TASK BRIEF: In the records below, begin at the line that has "Keep writing the" and stop after the line that has "(.3, .18, .08), .2)"; quote those lines verbatim and nothing more.

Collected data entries
━━━━━━━━━━

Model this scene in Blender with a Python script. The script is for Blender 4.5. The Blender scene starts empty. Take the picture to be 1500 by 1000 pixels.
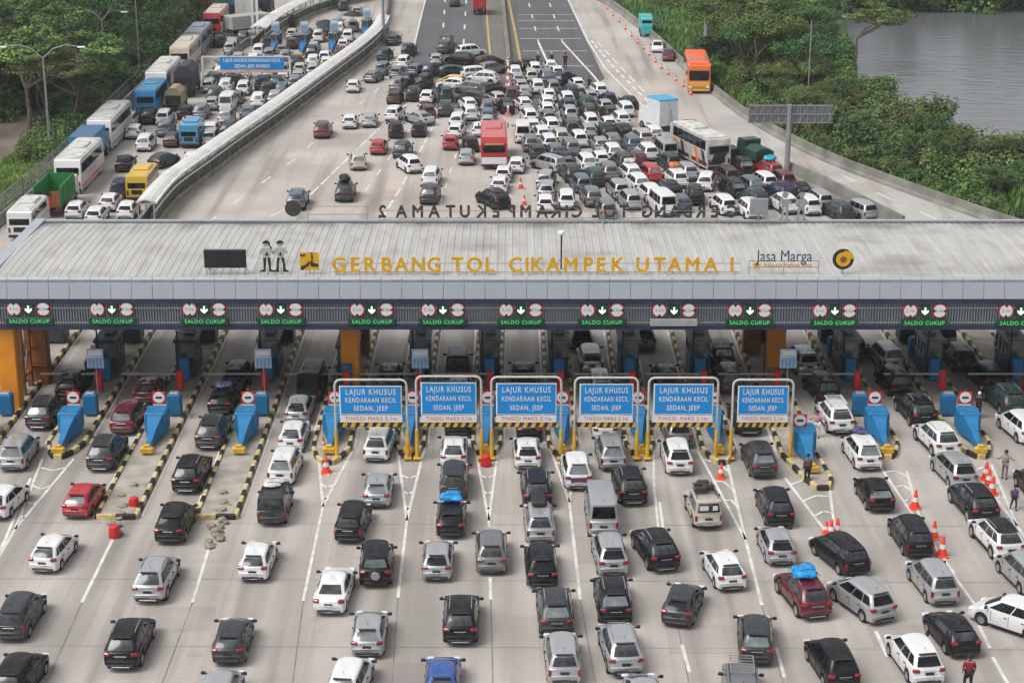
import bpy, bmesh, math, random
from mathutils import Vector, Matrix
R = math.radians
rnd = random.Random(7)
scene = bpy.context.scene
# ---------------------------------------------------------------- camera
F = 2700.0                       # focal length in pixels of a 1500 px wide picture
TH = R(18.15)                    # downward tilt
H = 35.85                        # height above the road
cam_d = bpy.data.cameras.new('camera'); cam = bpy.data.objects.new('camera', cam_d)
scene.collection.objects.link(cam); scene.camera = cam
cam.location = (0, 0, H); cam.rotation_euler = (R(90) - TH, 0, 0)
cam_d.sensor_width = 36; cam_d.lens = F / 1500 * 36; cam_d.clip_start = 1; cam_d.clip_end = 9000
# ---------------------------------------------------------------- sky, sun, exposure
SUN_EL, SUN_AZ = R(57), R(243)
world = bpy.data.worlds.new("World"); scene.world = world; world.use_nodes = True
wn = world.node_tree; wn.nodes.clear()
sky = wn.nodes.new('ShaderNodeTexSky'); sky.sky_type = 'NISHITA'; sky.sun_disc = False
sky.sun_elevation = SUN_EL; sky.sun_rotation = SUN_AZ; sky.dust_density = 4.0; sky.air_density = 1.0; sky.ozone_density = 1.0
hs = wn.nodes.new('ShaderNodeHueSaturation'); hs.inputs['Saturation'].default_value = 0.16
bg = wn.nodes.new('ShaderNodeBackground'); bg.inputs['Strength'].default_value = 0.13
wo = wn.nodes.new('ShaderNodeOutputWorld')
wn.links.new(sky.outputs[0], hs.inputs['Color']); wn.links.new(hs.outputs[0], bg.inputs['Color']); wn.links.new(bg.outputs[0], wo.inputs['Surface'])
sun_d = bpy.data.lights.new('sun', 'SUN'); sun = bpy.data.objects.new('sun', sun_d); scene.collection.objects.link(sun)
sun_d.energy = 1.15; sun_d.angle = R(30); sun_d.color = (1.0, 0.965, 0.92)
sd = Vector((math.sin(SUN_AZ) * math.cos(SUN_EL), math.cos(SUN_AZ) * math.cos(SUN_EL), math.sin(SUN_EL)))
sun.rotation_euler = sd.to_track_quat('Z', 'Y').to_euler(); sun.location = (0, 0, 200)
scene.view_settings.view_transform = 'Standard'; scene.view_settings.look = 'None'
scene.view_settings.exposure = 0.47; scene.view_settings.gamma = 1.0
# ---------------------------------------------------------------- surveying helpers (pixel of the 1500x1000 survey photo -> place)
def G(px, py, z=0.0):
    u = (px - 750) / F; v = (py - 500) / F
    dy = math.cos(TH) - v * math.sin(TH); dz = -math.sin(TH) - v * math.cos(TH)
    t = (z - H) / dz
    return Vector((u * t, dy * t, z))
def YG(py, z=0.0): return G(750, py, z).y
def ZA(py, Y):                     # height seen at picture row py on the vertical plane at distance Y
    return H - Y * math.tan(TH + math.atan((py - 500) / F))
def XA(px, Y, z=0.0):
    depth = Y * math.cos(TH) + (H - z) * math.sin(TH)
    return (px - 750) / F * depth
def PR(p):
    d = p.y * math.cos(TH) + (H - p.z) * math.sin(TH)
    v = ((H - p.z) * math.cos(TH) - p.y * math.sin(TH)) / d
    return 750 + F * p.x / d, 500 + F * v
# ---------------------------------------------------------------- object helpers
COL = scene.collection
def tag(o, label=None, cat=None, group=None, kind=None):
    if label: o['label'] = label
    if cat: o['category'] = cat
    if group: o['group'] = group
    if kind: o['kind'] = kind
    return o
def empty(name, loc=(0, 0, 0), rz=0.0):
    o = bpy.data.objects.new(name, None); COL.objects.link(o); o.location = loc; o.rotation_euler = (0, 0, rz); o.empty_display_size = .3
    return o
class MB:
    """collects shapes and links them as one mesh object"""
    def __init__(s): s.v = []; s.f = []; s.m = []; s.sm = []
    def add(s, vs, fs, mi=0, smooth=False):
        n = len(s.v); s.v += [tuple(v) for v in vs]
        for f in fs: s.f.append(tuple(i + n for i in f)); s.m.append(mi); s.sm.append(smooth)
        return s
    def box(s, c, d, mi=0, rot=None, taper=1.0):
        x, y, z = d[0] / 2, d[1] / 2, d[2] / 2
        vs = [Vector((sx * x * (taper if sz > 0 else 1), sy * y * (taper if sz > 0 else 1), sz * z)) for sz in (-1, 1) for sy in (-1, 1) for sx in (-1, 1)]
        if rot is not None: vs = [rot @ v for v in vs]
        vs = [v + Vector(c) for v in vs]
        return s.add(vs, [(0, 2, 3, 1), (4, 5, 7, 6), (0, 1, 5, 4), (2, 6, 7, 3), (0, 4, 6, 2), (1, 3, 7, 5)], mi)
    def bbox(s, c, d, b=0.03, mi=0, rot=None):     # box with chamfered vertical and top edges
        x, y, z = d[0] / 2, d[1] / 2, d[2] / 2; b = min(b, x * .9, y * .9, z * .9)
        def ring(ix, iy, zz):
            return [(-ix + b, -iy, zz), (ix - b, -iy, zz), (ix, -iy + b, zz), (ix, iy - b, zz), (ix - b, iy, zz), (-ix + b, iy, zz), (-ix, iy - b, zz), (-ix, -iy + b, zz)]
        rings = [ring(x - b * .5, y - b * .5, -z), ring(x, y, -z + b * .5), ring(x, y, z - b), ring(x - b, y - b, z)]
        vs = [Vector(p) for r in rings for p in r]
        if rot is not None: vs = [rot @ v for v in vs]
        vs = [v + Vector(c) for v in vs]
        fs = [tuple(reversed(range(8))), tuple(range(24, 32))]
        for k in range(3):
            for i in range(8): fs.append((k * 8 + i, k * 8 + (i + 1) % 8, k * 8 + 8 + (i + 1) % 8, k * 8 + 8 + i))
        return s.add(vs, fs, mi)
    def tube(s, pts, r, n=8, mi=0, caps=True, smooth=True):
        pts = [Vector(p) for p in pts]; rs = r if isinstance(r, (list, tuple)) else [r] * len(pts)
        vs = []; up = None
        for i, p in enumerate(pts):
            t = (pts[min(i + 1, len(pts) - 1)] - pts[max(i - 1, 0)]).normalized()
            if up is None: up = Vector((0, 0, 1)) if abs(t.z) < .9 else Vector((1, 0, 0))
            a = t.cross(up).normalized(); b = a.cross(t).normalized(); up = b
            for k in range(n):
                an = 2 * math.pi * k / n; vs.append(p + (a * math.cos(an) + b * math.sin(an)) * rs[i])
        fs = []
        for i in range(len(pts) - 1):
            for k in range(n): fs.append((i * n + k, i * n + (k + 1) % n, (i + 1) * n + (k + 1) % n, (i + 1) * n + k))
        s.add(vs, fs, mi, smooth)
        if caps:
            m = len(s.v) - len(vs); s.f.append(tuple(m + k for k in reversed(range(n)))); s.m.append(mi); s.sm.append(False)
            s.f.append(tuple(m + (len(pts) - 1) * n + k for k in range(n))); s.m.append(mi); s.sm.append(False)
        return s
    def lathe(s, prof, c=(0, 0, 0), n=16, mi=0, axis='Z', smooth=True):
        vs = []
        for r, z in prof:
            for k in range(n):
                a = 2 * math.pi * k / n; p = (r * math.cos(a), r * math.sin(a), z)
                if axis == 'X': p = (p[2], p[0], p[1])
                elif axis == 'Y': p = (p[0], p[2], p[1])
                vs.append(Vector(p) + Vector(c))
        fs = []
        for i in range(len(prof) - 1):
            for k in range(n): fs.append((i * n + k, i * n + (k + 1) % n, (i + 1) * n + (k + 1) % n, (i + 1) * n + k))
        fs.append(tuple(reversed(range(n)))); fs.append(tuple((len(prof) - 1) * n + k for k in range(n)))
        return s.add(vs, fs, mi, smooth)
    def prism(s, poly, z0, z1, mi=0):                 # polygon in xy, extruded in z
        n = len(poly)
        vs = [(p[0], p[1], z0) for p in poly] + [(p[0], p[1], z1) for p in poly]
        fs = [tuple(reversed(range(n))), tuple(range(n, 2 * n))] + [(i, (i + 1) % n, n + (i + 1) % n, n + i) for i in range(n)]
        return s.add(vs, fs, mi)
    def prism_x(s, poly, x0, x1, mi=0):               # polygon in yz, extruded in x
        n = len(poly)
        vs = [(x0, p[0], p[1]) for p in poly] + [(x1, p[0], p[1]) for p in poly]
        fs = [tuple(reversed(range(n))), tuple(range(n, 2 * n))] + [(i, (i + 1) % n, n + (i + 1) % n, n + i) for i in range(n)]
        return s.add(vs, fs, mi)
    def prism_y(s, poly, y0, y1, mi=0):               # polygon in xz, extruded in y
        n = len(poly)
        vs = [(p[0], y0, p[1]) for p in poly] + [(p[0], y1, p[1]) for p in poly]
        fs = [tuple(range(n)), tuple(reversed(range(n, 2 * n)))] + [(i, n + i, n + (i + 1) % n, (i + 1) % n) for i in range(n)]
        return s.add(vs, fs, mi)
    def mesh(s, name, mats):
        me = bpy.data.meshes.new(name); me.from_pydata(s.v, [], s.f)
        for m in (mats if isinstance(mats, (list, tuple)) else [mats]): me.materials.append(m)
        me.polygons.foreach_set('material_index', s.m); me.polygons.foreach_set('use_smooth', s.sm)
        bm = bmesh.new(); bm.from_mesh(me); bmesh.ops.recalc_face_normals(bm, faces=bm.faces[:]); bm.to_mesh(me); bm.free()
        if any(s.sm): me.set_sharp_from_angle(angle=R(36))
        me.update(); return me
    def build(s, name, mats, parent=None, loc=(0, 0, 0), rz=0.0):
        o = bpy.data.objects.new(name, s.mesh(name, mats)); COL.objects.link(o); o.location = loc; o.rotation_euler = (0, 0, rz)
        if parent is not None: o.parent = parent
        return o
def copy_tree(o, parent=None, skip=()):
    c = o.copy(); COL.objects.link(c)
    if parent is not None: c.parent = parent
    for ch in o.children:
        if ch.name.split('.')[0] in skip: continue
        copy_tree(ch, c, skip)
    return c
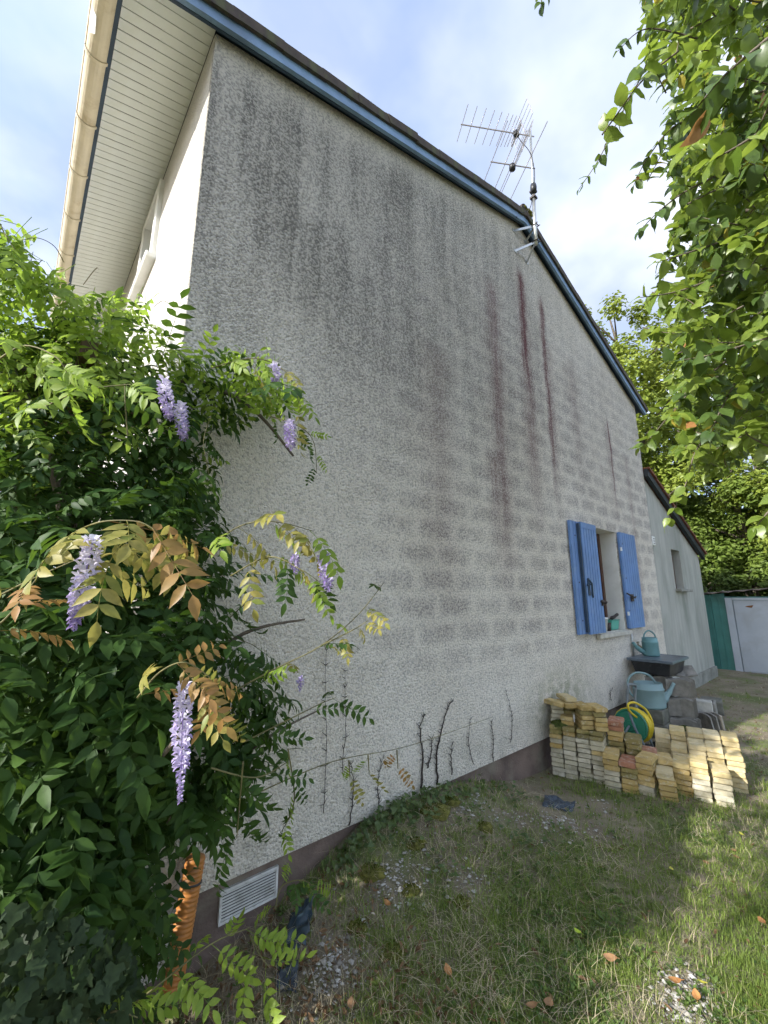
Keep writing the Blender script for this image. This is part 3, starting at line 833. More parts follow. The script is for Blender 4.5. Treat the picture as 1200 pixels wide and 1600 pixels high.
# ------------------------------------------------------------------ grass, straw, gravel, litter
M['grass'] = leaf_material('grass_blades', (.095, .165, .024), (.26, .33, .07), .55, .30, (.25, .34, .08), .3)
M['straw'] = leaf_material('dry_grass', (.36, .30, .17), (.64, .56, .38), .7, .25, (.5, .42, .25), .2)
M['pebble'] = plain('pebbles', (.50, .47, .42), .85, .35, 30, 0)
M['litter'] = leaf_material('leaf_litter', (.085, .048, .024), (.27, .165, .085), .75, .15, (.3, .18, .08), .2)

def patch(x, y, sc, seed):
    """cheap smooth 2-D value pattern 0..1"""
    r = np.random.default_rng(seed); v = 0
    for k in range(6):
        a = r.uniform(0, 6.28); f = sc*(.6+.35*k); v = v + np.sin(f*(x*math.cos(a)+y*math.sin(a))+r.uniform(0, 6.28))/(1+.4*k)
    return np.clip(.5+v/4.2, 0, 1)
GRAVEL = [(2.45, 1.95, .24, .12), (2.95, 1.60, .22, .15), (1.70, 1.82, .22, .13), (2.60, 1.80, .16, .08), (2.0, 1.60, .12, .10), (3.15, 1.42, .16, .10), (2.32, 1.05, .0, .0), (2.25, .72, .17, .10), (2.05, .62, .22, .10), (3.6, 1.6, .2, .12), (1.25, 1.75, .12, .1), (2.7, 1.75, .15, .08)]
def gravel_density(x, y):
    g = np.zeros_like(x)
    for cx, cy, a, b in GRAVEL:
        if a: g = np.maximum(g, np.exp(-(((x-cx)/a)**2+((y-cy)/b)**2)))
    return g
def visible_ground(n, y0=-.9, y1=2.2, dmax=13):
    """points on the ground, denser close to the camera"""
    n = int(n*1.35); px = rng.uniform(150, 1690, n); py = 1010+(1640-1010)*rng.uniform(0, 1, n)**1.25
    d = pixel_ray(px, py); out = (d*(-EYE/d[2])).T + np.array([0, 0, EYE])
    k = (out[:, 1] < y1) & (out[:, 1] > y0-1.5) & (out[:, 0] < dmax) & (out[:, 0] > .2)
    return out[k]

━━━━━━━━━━

CORRECT ANSWER:
Keep writing the Blender script for this image. This is part 3, starting at line 833. More parts follow. The script is for Blender 4.5. Treat the picture as 1200 pixels wide and 1600 pixels high.
# ------------------------------------------------------------------ grass, straw, gravel, litter
M['grass'] = leaf_material('grass_blades', (.095, .165, .024), (.26, .33, .07), .55, .30, (.25, .34, .08), .3)
M['straw'] = leaf_material('dry_grass', (.36, .30, .17), (.64, .56, .38), .7, .25, (.5, .42, .25), .2)
M['pebble'] = plain('pebbles', (.50, .47, .42), .85, .35, 30, 0)
M['litter'] = leaf_material('leaf_litter', (.085, .048, .024), (.27, .165, .085), .75, .15, (.3, .18, .08), .2)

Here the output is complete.